Arm abandons lawsuit against Qualcomm

Arm abandons lawsuit against Qualcomm

A licensing dispute between Arm and Qualcomm around its Oryon cores is coming to an end for now. Qualcomm wins its battle.

Arm quits its legal battle against major customer Qualcomm. Since 2022, the two sides have been embroiled in a dispute over an architecture license. Arm demanded money and a new license; Qualcomm did not think that was an issue.

Nuvia

The case has its origins in Qualcomm’s 2022 acquisition of Nuvia. Nuvia worked on ARM-based CPU cores aimed at servers, and had an architecture license agreement(ALA) to do so. Specifically, this meant that Nuvia did not use designs developed by Arm, but built its own compute cores that were compatible with the ARM architecture.

Qualcomm was impressed by Nuvia’s work and bought the company. The acquisition paid off. Nuvia’s work evolved into the Oryon arithmetic cores that today power the excellent Qualcomm Snapdragon X processors for laptops. The Snapdragon 8 Elite chips also use the architecture. Qualcomm believed it had taken the ALA from Nuvia with it.

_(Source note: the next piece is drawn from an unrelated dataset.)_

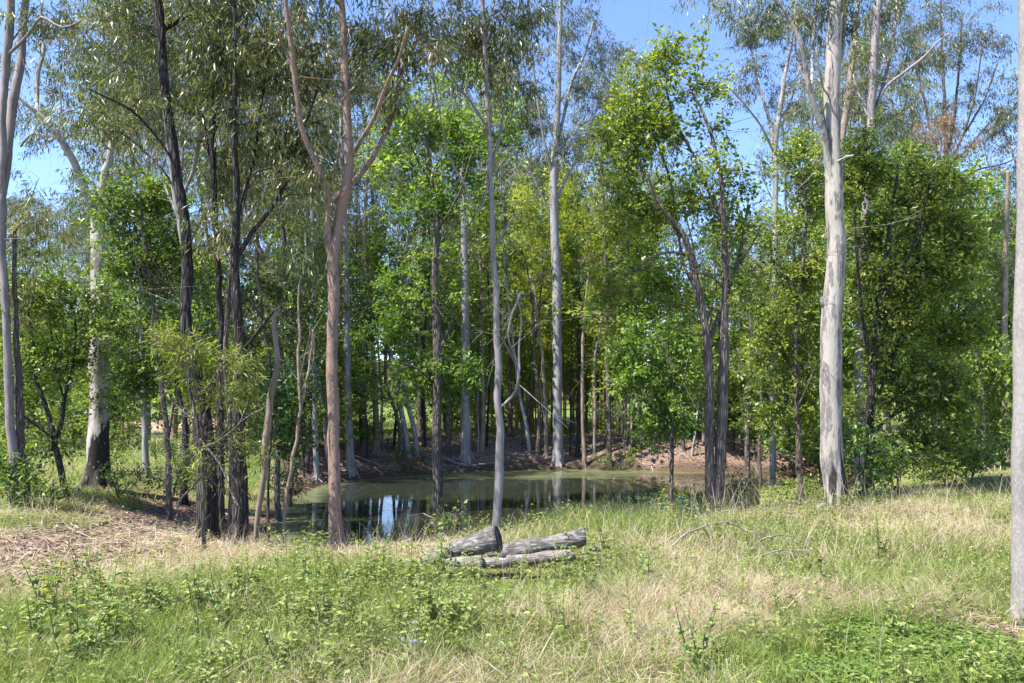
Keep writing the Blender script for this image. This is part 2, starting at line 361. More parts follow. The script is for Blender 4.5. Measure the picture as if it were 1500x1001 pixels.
# ------------------------------------------------------------------ ground sheet
def axis_pts(segs):
    o = []
    for a, b, n in segs: o += list(np.linspace(a, b, n, endpoint=False))
    return np.array(o + [segs[-1][1]])
gx = axis_pts([(-400, -60, 18), (-60, -14, 60), (-14, 14, 230), (14, 60, 60), (60, 400, 18)])
gy = axis_pts([(-60, 2, 30), (2, 14, 110), (14, 32, 140), (32, 60, 90), (60, 140, 40), (140, 700, 20)])
GX, GY = np.meshgrid(gx, gy); GZ = gz(GX, GY)
def regions(x, y, z):
    """straw (0..1), bare litter (0..1), dirt (0..1) over the ground"""
    u, v = proj(x, y, z)
    n = N1(x * .9, y * 1.4) * .6 + N2(x * 2.3, y * 2.9) * .4
    def ell(cu, cv, ru, rv): return np.exp(-(((u - cu) / ru) ** 2 + ((v - cv) / rv) ** 2) ** 1.5)
    near = (y < 16)
    lit = ell(105, 805, 170, 42) * .9 + ell(250, 760, 90, 26) + ell(40, 850, 110, 45) * .7 + ell(1440, 935, 80, 22) * .8 + ell(330, 775, 90, 22) * .9
    straw = .34 + ell(120, 835, 240, 45) * .7 + ell(480, 808, 230, 26) * 1.5 + ell(980, 960, 180, 70) * .75 + ell(1060, 880, 160, 50) * .5 + ell(1330, 770, 120, 40) * .7 + ell(330, 990, 90, 40) * .1 \
        - ell(300, 920, 240, 75) * .28 - ell(560, 900, 160, 80) * .25 - ell(1300, 965, 260, 45) * .9 - ell(860, 770, 160, 30) * .5 - ell(1280, 840, 170, 50) * .25 - ell(650, 850, 250, 40) * .25
    straw = np.clip(straw + (n - .5) * 1.5, 0, 1)
    lit = np.clip(lit * (.6 + n) , 0, 1) * near
    d = sdf(POND, x, y)
    far = ((y > 15) & (d < 4.6 + 2 * (n - .5)) & (u > 405 + 60 * (n - .5)) & (u < 1235)).astype(float)
    lit = np.maximum(lit, far * ss(5.2, 3.0, d))
    u2 = (u > 20) & (u < 420) & (y > 36)
    dirt = np.where(u2, ss(612, 617, v) * ss(636, 631, v), 0)
    return straw, lit, dirt, d, u, v, n
st, lt, dt, dd, gu, gv, gn = regions(GX, GY, GZ)
col = np.zeros(GX.shape + (3,))
green = np.array([.10, .14, .04]); strw = np.array([.3, .23, .13]); litc = np.array([.2, .15, .125]); dirtc = np.array([.46, .33, .24]); mud = np.array([.1, .075, .055])
def lerp(a, b, t): return a * (1 - t[..., None]) + b * t[..., None]
col = lerp(np.broadcast_to(green, col.shape), strw, st * .8)
col = lerp(col, np.array([.13, .2, .05]), ss(16, 22, GY) * .8)
col = lerp(col, litc, lt); col = lerp(col, dirtc, dt)
col = lerp(col, mud, ss(.45, .1, dd))
col = lerp(col, np.array([.2, .17, .1]), ss(55, 80, GY) * .6)
g = MB(); ny, nx = GX.shape
idx = (np.arange(ny - 1)[:, None] * nx + np.arange(nx - 1)[None, :]).reshape(-1)
g.add(np.stack([GX, GY, GZ], -1).reshape(-1, 3), np.stack([idx, idx + 1, idx + nx + 1, idx + nx], -1))
tag(g.build('ground', M['ground'], smooth=True, col=col.reshape(-1, 3)), kind='structure')

def water(name, poly, z, mat, tintf):
    x0, y0 = poly.min(0) - 1.2; x1, y1 = poly.max(0) + 1.2
    X, Y = np.meshgrid(np.linspace(x0, x1, 120), np.linspace(y0, y1, 120))
    w = MB(); i = (np.arange(119)[:, None] * 120 + np.arange(119)[None, :]).reshape(-1)
    keep = (sdf(poly, X, Y) < 1.0).reshape(-1)
    fq = np.stack([i, i + 1, i + 121, i + 120], -1); fq = fq[keep[fq].all(1)]
    w.add(np.stack([X, Y, np.full(X.shape, z)], -1).reshape(-1, 3), fq, None, tintf(X, Y).reshape(-1))
    return tag(w.build(name, mat, smooth=True), kind='structure')
def t1(X, Y):
    u, v = proj(X, Y, np.full(X.shape, ZW)); d = -sdf(POND, X, Y)
    t = .34 * ss(1.2, .2, d) * (Y > 18) + .47 * ss(708, 698, v) * ss(1150, 850, u) + .36 * ss(470, 400, u) * ss(700, 720, v) + .5 * ss(1110, 1180, u) * ss(715, 725, v) + .04 + .28 * ss(560, 430, u)
    return np.clip(t, 0, .75)
water('pond_water', POND, ZW, M['water'], t1)
water('far_pond_water', POND2, ZW2, M['water2'], lambda X, Y: .7 * ss(643, 640, proj(X, Y, np.full(X.shape, ZW2))[1]))

# ------------------------------------------------------------------ trees
CT = dict(gum=.85, broad=.84, wattle=.75, small=.8)
STYLE = {  # leaf length, width, leaves per cluster, cluster radius, kind of hang
    'gum':   dict(L=.105, W=.02, n=105, rc=.36, hang=1.0, fold=.1),
    'broad': dict(L=.08, W=.044, n=80, rc=.34, hang=.25, fold=.22),
    'wattle': dict(L=.085, W=.013, n=85, rc=.2, hang=.35, fold=.1),
    'small': dict(L=.05, W=.028, n=110, rc=.3, hang=.2, fold=.22)}
def grow(tr, cr, limbs, clusters, style, r, size=1.0, twig_tint=0.0, lmul=1.0, bark2=0, mat=0, sway=.0):
    """join every leaf cluster to the nearest wood with a curved branch, then put twigs and leaves on it"""
    S = STYLE[style]
    nodes = []; nr = []
    for pts, rad in limbs:
        k = int(len(pts) * .3); nodes += list(pts[k:]); nr += list(rad[k:])
    cl = np.array([c[:3] for c in clusters]); rcs = np.array([c[3] for c in clusters])
    base = np.array(nodes)
    d0 = np.array([np.min(np.linalg.norm(base - c, axis=1)) for c in cl])
    order = np.argsort(d0)
    NN = np.zeros((len(nodes) + len(cl) * 4, 3)); NR = np.zeros(len(NN)); k = len(nodes)
    NN[:k] = base; NR[:k] = nr
    for i in order:
        c = cl[i]; dv = NN[:k] - c; dist = np.linalg.norm(dv, axis=1)
        cost = dist + 1.1 * np.maximum(0, dv[:, 2] + .25 * dist)
        j = int(np.argmin(cost)); p0 = NN[j]; d = dist[j]
        if d < .05: continue
        r0 = min(NR[j] * .7, .007 + .011 * d); r1 = .0035
        mid = (p0 + c) / 2 + r.normal(0, .09, 3) * d + np.array([0, 0, .10 * d])
        pts, rad = smooth_path([p0, mid, c], [r0, (r0 + r1) / 2, r1], step=max(.3, d / 5), jit=.02 * d, r=r)
        tube(tr, pts, rad, 5 if r0 > .012 else 4, a=twig_tint, cap=False)
        m = min(4, len(pts) - 1); q = np.linspace(1, len(pts) - 1, m).astype(int)
        NN[k:k + m] = pts[q]; NR[k:k + m] = rad[q]; k += m
    nb = int(len(cl) * .8); j = r.integers(0, k, nb); q0 = NN[j]; L0 = r.uniform(.25, .8, nb)[:, None]
    dr = unit(r.normal(0, 1, (nb, 3)) + np.array([0, 0, .35])); q1 = q0 + dr * L0; dr2 = unit(dr + r.normal(0, .4, (nb, 3))); q2 = q1 + dr2 * L0 * .8
    rr0 = np.minimum(NR[j] * .5, .006); sticks(tr, q0, q1, rr0, rr0 * .6); sticks(tr, q1, q2, rr0 * .6, rr0 * .25)
    for s_ in range(3):
        t_ = r.random((nb, 1)); b_ = q1 + (q2 - q1) * t_; sticks(tr, b_, b_ + unit(dr2 + r.normal(0, .8, (nb, 3))) * L0 * .5, rr0 * .4, rr0 * .2)
    # twigs and leaves
    T = 6; n = len(cl)
    td = unit(r.normal(0, 1, (n, T, 3)) * np.array([1, 1, .8]) + np.array([0, 0, .12]))
    rc = rcs[:, None, None] * (.6 + .6 * r.random((n, T, 1)))
    tip = cl[:, None, :] + td * rc - np.array([0, 0, 1]) * rc * .25 * S['hang']
    p0 = np.repeat(cl, T, 0)
    sticks(tr, p0, tip.reshape(-1, 3), np.full(n * T, .0032), np.full(n * T, .0015), a=twig_tint)
    per = np.maximum(6, (S['n'] * lmul * (rcs / S['rc']) ** 2 / size ** 2).astype(int))
    ci = np.repeat(np.arange(n), per); m = len(ci)
    ti = r.integers(0, T, m); t = r.random(m) ** .7
    p = cl[ci] + (tip[ci, ti] - cl[ci]) * t[:, None] + r.normal(0, .13, (m, 3)) * rcs[ci][:, None]
    out = unit(tip[ci, ti] - cl[ci])
    ax = out * (.9 - .5 * S['hang']) + r.normal(0, .5 - .15 * S['hang'], (m, 3)) + np.array([0, 0, -1.0]) * S['hang'] * (.4 + .8 * r.random((m, 1)))
    nor = r.normal(0, 1, (m, 3)) * (.45 + .6 * S['hang']) + np.array([0, 0, 1.0]) * (1 - .8 * S['hang'])
    ct = r.normal(0, .23, n)
    tint = np.clip(.47 + ct[ci] + r.normal(0, .2, m), 0, 1)
    sz = size * (.45 + .95 * r.random(m) ** 1.2)
    leaves(cr, p, ax, nor, S['L'] * sz, S['W'] * sz, tint, mat, fold=S['fold'])

def px_path(pl, D, dd=0.0, wmul=1.0):
    pts = []; rad = []
    n = len(pl)
    for i, q in enumerate(pl):
        DD = D + dd * i / max(1, n - 1)
        pts.append(P(q[0], q[1], DD)); rad.append(q[2] * .5 * DD / F * wmul)
    return pts, rad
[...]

Arm did not think that was correct. According to the company, the ALA belonged to Nuvia, and Qualcomm had to renegotiate with Arm for a new ALA after the acquisition. The company demanded that sales of Nuvia-based chips stop, and sought to point all relevant designs toward Arm. An initial lawsuit last year turned in favor of Qualcomm, which has consistently maintained that Arm’s role in the whole story is minor.

Filed with the case

Now it appears that Arm has resigned itself to the standoff. The company still does not agree, but is leaving the lawsuit as it is. Arm noted that profit in a lawsuit was not assured, and that Qualcomm already pays a lot of licensing fees annually. In the long run, even a win for Arm would do little to change the total license cost.

Qualcomm itself confirms that the legal battle is over. Both companies shared that information on the sidelines of their quarterly results. Arm does not rule out starting other cases based on Qualcomm’s alleged breach of contractual obligations, but for now, the legal battle is briefly concluded. Consequently, the Oryon cores may continue to exist.